それでも、のこされた者は生きねばならぬのです。
天岸日影
それでも、のこされた者は生きねばならぬのです。
テセウス船という言葉がある。
船は何度も航行し、そして何度も修理される。それが延々と続き、ついには全ての部品が入れ替わってしまったとき、果たしてそれは元の船と言えるだろうか……そんな問いを指している。
では人間はどうか。その肉体は常に新陳代謝し、人体を構成する物質は常に入れ替わっている。10年もすれば、ほとんどの物質はすっかり入れ替わってるとも言われる。
では、物質が入れ替わっても俺を/お前を/アイツを、個人たらしめるものとは何か。
それは構造である。
構造の持つ情報である。
物質が入れ替わろうとも、それでも変化しつつも維持される構造の上に載せられた情報こそが、個人を形作っている。
存続する情報こそが、個人の生だ。
では死とはなんだろう。
それは構造と情報の喪失である。
例え同じ物質で構成されていようと、風化すればそれは生ではない。
……では肉体が失われたとき、それは完全なる死を意味するか。
いや、それは違う。
もし個人を形作るものが情報であるならば、当人の体の外に在る情報も、また個人の一部ではないか?

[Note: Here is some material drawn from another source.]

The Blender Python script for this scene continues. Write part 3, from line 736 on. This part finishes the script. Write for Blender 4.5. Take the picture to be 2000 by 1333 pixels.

アイツの作った作品、写った写真、遺した言葉、そして俺の/お前のなかの記憶。
それらすべてはアイツの情報だ。
例えそれが失われた肉体の保有していた情報からしたら微々たるものであったとしても、それは部分的な生とは言えないだろうか?
大切な人を失ったとき、悲嘆にくれ、大穴が空き、世界を恨む。
あるいは、自分自身をも厭い、消え入りたいと願うかもしれない。
だが、俺の/お前のなかの記憶、それがまさにアイツの生である。
喪失の悲しみは、寒空の雪となって心に降り積もるだろう。
それでも/であるからこそ、のこされた者は生きねばならぬのです。